--- Start of Available data ---

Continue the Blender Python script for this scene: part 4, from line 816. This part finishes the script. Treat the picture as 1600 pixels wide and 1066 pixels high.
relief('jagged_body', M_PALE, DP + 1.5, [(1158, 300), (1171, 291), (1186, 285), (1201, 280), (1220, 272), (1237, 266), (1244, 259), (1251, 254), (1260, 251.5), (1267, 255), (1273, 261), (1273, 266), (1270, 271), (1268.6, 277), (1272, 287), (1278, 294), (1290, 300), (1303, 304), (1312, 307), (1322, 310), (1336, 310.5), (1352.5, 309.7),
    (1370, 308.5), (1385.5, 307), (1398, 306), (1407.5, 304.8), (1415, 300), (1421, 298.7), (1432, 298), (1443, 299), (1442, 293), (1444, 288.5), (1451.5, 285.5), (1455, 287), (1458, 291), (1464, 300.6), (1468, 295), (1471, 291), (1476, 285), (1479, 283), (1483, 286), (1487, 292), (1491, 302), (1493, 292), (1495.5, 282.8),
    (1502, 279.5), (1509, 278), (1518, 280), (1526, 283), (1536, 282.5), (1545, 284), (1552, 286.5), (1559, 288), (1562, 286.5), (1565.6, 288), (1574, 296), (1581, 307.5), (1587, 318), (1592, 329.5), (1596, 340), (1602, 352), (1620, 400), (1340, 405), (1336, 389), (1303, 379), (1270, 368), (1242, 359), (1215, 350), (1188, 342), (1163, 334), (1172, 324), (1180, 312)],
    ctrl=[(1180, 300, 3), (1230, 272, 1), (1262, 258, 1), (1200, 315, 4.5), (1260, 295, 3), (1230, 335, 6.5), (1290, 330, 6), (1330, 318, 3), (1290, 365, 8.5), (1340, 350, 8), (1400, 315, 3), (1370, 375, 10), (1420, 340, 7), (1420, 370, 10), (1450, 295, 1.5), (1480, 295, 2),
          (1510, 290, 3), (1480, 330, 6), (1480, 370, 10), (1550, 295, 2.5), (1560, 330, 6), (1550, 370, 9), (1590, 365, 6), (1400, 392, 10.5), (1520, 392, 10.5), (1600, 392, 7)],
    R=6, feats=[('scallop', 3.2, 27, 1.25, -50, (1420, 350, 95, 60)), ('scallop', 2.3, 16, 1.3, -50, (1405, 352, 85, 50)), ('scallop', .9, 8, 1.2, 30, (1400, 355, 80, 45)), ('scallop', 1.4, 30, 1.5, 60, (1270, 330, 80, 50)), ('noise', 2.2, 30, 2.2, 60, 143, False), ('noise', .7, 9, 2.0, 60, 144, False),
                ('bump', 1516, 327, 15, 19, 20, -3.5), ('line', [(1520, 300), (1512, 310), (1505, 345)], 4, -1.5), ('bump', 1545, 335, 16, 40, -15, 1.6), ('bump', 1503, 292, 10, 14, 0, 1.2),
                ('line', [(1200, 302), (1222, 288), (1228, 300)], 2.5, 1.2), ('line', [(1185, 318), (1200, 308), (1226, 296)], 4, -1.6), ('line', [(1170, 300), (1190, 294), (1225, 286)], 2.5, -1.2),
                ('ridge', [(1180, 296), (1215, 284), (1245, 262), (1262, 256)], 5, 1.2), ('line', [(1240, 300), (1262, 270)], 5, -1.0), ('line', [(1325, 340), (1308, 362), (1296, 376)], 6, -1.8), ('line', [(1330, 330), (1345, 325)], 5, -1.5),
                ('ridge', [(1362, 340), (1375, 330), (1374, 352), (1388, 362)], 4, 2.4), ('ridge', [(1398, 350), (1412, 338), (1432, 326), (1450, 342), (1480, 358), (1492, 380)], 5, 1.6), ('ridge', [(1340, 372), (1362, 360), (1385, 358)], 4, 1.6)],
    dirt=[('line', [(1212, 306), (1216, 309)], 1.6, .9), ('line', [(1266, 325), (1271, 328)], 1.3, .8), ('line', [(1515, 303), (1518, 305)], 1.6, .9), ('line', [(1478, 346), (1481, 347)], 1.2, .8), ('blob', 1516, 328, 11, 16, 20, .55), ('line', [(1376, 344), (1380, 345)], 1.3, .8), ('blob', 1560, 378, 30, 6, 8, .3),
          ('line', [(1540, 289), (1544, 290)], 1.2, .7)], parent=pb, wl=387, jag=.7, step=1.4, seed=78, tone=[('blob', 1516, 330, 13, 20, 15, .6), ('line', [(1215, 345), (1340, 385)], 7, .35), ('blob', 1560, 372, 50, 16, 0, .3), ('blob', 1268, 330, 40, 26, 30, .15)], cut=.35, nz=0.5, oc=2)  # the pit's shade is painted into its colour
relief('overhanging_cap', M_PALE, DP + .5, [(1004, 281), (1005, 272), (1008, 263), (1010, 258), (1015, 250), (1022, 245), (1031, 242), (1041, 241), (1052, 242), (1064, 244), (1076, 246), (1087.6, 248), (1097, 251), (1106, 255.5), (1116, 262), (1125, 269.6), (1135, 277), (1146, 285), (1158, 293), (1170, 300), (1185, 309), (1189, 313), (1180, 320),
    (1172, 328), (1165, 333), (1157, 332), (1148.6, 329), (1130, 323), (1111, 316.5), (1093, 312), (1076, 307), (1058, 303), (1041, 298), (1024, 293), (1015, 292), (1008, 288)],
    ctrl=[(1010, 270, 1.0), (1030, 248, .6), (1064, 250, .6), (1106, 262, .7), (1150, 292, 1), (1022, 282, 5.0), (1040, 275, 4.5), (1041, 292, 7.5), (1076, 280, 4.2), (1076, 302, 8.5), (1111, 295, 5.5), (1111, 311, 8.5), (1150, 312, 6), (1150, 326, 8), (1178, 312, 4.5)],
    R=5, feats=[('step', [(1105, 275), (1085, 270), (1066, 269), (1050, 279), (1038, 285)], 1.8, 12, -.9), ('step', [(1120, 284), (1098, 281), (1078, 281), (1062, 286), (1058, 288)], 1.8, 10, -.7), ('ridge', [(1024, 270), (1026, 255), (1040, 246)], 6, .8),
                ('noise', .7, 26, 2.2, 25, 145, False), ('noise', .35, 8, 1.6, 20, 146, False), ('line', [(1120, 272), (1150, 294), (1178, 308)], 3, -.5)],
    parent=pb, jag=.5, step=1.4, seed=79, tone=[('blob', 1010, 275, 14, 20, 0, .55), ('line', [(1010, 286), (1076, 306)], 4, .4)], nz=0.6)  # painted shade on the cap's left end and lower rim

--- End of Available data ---

> **Set exercise**
Copy the data above exactly. Every line must be included.

> **Correct answer**
Continue the Blender Python script for this scene: part 4, from line 816. This part finishes the script. Treat the picture as 1600 pixels wide and 1066 pixels high.
relief('jagged_body', M_PALE, DP + 1.5, [(1158, 300), (1171, 291), (1186, 285), (1201, 280), (1220, 272), (1237, 266), (1244, 259), (1251, 254), (1260, 251.5), (1267, 255), (1273, 261), (1273, 266), (1270, 271), (1268.6, 277), (1272, 287), (1278, 294), (1290, 300), (1303, 304), (1312, 307), (1322, 310), (1336, 310.5), (1352.5, 309.7),
    (1370, 308.5), (1385.5, 307), (1398, 306), (1407.5, 304.8), (1415, 300), (1421, 298.7), (1432, 298), (1443, 299), (1442, 293), (1444, 288.5), (1451.5, 285.5), (1455, 287), (1458, 291), (1464, 300.6), (1468, 295), (1471, 291), (1476, 285), (1479, 283), (1483, 286), (1487, 292), (1491, 302), (1493, 292), (1495.5, 282.8),
    (1502, 279.5), (1509, 278), (1518, 280), (1526, 283), (1536, 282.5), (1545, 284), (1552, 286.5), (1559, 288), (1562, 286.5), (1565.6, 288), (1574, 296), (1581, 307.5), (1587, 318), (1592, 329.5), (1596, 340), (1602, 352), (1620, 400), (1340, 405), (1336, 389), (1303, 379), (1270, 368), (1242, 359), (1215, 350), (1188, 342), (1163, 334), (1172, 324), (1180, 312)],
    ctrl=[(1180, 300, 3), (1230, 272, 1), (1262, 258, 1), (1200, 315, 4.5), (1260, 295, 3), (1230, 335, 6.5), (1290, 330, 6), (1330, 318, 3), (1290, 365, 8.5), (1340, 350, 8), (1400, 315, 3), (1370, 375, 10), (1420, 340, 7), (1420, 370, 10), (1450, 295, 1.5), (1480, 295, 2),
          (1510, 290, 3), (1480, 330, 6), (1480, 370, 10), (1550, 295, 2.5), (1560, 330, 6), (1550, 370, 9), (1590, 365, 6), (1400, 392, 10.5), (1520, 392, 10.5), (1600, 392, 7)],
    R=6, feats=[('scallop', 3.2, 27, 1.25, -50, (1420, 350, 95, 60)), ('scallop', 2.3, 16, 1.3, -50, (1405, 352, 85, 50)), ('scallop', .9, 8, 1.2, 30, (1400, 355, 80, 45)), ('scallop', 1.4, 30, 1.5, 60, (1270, 330, 80, 50)), ('noise', 2.2, 30, 2.2, 60, 143, False), ('noise', .7, 9, 2.0, 60, 144, False),
                ('bump', 1516, 327, 15, 19, 20, -3.5), ('line', [(1520, 300), (1512, 310), (1505, 345)], 4, -1.5), ('bump', 1545, 335, 16, 40, -15, 1.6), ('bump', 1503, 292, 10, 14, 0, 1.2),
                ('line', [(1200, 302), (1222, 288), (1228, 300)], 2.5, 1.2), ('line', [(1185, 318), (1200, 308), (1226, 296)], 4, -1.6), ('line', [(1170, 300), (1190, 294), (1225, 286)], 2.5, -1.2),
                ('ridge', [(1180, 296), (1215, 284), (1245, 262), (1262, 256)], 5, 1.2), ('line', [(1240, 300), (1262, 270)], 5, -1.0), ('line', [(1325, 340), (1308, 362), (1296, 376)], 6, -1.8), ('line', [(1330, 330), (1345, 325)], 5, -1.5),
                ('ridge', [(1362, 340), (1375, 330), (1374, 352), (1388, 362)], 4, 2.4), ('ridge', [(1398, 350), (1412, 338), (1432, 326), (1450, 342), (1480, 358), (1492, 380)], 5, 1.6), ('ridge', [(1340, 372), (1362, 360), (1385, 358)], 4, 1.6)],
    dirt=[('line', [(1212, 306), (1216, 309)], 1.6, .9), ('line', [(1266, 325), (1271, 328)], 1.3, .8), ('line', [(1515, 303), (1518, 305)], 1.6, .9), ('line', [(1478, 346), (1481, 347)], 1.2, .8), ('blob', 1516, 328, 11, 16, 20, .55), ('line', [(1376, 344), (1380, 345)], 1.3, .8), ('blob', 1560, 378, 30, 6, 8, .3),
          ('line', [(1540, 289), (1544, 290)], 1.2, .7)], parent=pb, wl=387, jag=.7, step=1.4, seed=78, tone=[('blob', 1516, 330, 13, 20, 15, .6), ('line', [(1215, 345), (1340, 385)], 7, .35), ('blob', 1560, 372, 50, 16, 0, .3), ('blob', 1268, 330, 40, 26, 30, .15)], cut=.35, nz=0.5, oc=2)  # the pit's shade is painted into its colour
relief('overhanging_cap', M_PALE, DP + .5, [(1004, 281), (1005, 272), (1008, 263), (1010, 258), (1015, 250), (1022, 245), (1031, 242), (1041, 241), (1052, 242), (1064, 244), (1076, 246), (1087.6, 248), (1097, 251), (1106, 255.5), (1116, 262), (1125, 269.6), (1135, 277), (1146, 285), (1158, 293), (1170, 300), (1185, 309), (1189, 313), (1180, 320),
    (1172, 328), (1165, 333), (1157, 332), (1148.6, 329), (1130, 323), (1111, 316.5), (1093, 312), (1076, 307), (1058, 303), (1041, 298), (1024, 293), (1015, 292), (1008, 288)],
    ctrl=[(1010, 270, 1.0), (1030, 248, .6), (1064, 250, .6), (1106, 262, .7), (1150, 292, 1), (1022, 282, 5.0), (1040, 275, 4.5), (1041, 292, 7.5), (1076, 280, 4.2), (1076, 302, 8.5), (1111, 295, 5.5), (1111, 311, 8.5), (1150, 312, 6), (1150, 326, 8), (1178, 312, 4.5)],
    R=5, feats=[('step', [(1105, 275), (1085, 270), (1066, 269), (1050, 279), (1038, 285)], 1.8, 12, -.9), ('step', [(1120, 284), (1098, 281), (1078, 281), (1062, 286), (1058, 288)], 1.8, 10, -.7), ('ridge', [(1024, 270), (1026, 255), (1040, 246)], 6, .8),
                ('noise', .7, 26, 2.2, 25, 145, False), ('noise', .35, 8, 1.6, 20, 146, False), ('line', [(1120, 272), (1150, 294), (1178, 308)], 3, -.5)],
    parent=pb, jag=.5, step=1.4, seed=79, tone=[('blob', 1010, 275, 14, 20, 0, .55), ('line', [(1010, 286), (1076, 306)], 4, .4)], nz=0.6)  # painted shade on the cap's left end and lower rim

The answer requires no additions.